→ **Raw data**

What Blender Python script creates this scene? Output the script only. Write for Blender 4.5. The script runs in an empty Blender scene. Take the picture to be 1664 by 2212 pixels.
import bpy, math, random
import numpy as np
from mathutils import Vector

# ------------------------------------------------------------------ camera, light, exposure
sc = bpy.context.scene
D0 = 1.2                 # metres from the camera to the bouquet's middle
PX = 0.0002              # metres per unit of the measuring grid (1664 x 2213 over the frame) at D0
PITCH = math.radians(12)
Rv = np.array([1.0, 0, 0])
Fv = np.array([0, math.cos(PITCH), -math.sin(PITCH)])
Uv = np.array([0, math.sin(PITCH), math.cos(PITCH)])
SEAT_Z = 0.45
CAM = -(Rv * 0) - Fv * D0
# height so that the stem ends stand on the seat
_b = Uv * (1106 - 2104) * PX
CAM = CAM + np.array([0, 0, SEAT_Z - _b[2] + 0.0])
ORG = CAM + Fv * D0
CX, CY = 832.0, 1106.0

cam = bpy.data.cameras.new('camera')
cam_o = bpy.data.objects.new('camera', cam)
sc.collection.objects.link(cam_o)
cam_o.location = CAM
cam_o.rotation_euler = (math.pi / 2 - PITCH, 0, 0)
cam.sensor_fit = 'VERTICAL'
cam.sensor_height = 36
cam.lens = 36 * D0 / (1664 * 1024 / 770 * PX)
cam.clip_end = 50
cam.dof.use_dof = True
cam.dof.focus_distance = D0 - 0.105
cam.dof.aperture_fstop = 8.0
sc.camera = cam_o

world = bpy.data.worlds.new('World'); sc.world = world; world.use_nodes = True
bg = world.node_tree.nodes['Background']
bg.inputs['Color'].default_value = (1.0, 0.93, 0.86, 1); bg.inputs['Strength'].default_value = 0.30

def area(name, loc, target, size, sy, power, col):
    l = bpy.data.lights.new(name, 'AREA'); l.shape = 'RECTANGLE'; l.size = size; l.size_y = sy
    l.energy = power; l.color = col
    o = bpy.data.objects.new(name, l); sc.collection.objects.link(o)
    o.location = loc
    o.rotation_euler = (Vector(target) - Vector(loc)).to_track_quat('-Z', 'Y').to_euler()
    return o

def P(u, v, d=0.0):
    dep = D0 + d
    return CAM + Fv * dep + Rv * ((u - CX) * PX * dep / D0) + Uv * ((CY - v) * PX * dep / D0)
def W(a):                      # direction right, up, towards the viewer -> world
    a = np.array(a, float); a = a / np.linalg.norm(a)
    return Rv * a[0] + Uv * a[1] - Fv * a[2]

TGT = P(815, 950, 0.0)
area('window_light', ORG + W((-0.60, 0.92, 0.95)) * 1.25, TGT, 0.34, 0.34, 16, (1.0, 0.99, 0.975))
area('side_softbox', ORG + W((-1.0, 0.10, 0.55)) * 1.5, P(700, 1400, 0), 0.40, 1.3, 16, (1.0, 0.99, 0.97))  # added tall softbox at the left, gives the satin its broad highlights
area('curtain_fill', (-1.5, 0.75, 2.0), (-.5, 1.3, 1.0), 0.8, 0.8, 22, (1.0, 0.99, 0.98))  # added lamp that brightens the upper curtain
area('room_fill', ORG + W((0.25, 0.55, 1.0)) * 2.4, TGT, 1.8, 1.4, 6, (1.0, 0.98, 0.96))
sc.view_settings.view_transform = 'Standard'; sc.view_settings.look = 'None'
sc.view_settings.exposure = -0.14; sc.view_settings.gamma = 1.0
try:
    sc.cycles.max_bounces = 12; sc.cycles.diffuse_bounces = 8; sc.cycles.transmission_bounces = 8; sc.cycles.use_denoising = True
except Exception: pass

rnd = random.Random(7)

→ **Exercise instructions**
Every line above should be written out again exactly as it stands.

→ **Task output**
What Blender Python script creates this scene? Output the script only. Write for Blender 4.5. The script runs in an empty Blender scene. Take the picture to be 1664 by 2212 pixels.
import bpy, math, random
import numpy as np
from mathutils import Vector

# ------------------------------------------------------------------ camera, light, exposure
sc = bpy.context.scene
D0 = 1.2                 # metres from the camera to the bouquet's middle
PX = 0.0002              # metres per unit of the measuring grid (1664 x 2213 over the frame) at D0
PITCH = math.radians(12)
Rv = np.array([1.0, 0, 0])
Fv = np.array([0, math.cos(PITCH), -math.sin(PITCH)])
Uv = np.array([0, math.sin(PITCH), math.cos(PITCH)])
SEAT_Z = 0.45
CAM = -(Rv * 0) - Fv * D0
# height so that the stem ends stand on the seat
_b = Uv * (1106 - 2104) * PX
CAM = CAM + np.array([0, 0, SEAT_Z - _b[2] + 0.0])
ORG = CAM + Fv * D0
CX, CY = 832.0, 1106.0

cam = bpy.data.cameras.new('camera')
cam_o = bpy.data.objects.new('camera', cam)
sc.collection.objects.link(cam_o)
cam_o.location = CAM
cam_o.rotation_euler = (math.pi / 2 - PITCH, 0, 0)
cam.sensor_fit = 'VERTICAL'
cam.sensor_height = 36
cam.lens = 36 * D0 / (1664 * 1024 / 770 * PX)
cam.clip_end = 50
cam.dof.use_dof = True
cam.dof.focus_distance = D0 - 0.105
cam.dof.aperture_fstop = 8.0
sc.camera = cam_o

world = bpy.data.worlds.new('World'); sc.world = world; world.use_nodes = True
bg = world.node_tree.nodes['Background']
bg.inputs['Color'].default_value = (1.0, 0.93, 0.86, 1); bg.inputs['Strength'].default_value = 0.30

def area(name, loc, target, size, sy, power, col):
    l = bpy.data.lights.new(name, 'AREA'); l.shape = 'RECTANGLE'; l.size = size; l.size_y = sy
    l.energy = power; l.color = col
    o = bpy.data.objects.new(name, l); sc.collection.objects.link(o)
    o.location = loc
    o.rotation_euler = (Vector(target) - Vector(loc)).to_track_quat('-Z', 'Y').to_euler()
    return o

def P(u, v, d=0.0):
    dep = D0 + d
    return CAM + Fv * dep + Rv * ((u - CX) * PX * dep / D0) + Uv * ((CY - v) * PX * dep / D0)
def W(a):                      # direction right, up, towards the viewer -> world
    a = np.array(a, float); a = a / np.linalg.norm(a)
    return Rv * a[0] + Uv * a[1] - Fv * a[2]

TGT = P(815, 950, 0.0)
area('window_light', ORG + W((-0.60, 0.92, 0.95)) * 1.25, TGT, 0.34, 0.34, 16, (1.0, 0.99, 0.975))
area('side_softbox', ORG + W((-1.0, 0.10, 0.55)) * 1.5, P(700, 1400, 0), 0.40, 1.3, 16, (1.0, 0.99, 0.97))  # added tall softbox at the left, gives the satin its broad highlights
area('curtain_fill', (-1.5, 0.75, 2.0), (-.5, 1.3, 1.0), 0.8, 0.8, 22, (1.0, 0.99, 0.98))  # added lamp that brightens the upper curtain
area('room_fill', ORG + W((0.25, 0.55, 1.0)) * 2.4, TGT, 1.8, 1.4, 6, (1.0, 0.98, 0.96))
sc.view_settings.view_transform = 'Standard'; sc.view_settings.look = 'None'
sc.view_settings.exposure = -0.14; sc.view_settings.gamma = 1.0
try:
    sc.cycles.max_bounces = 12; sc.cycles.diffuse_bounces = 8; sc.cycles.transmission_bounces = 8; sc.cycles.use_denoising = True
except Exception: pass

rnd = random.Random(7)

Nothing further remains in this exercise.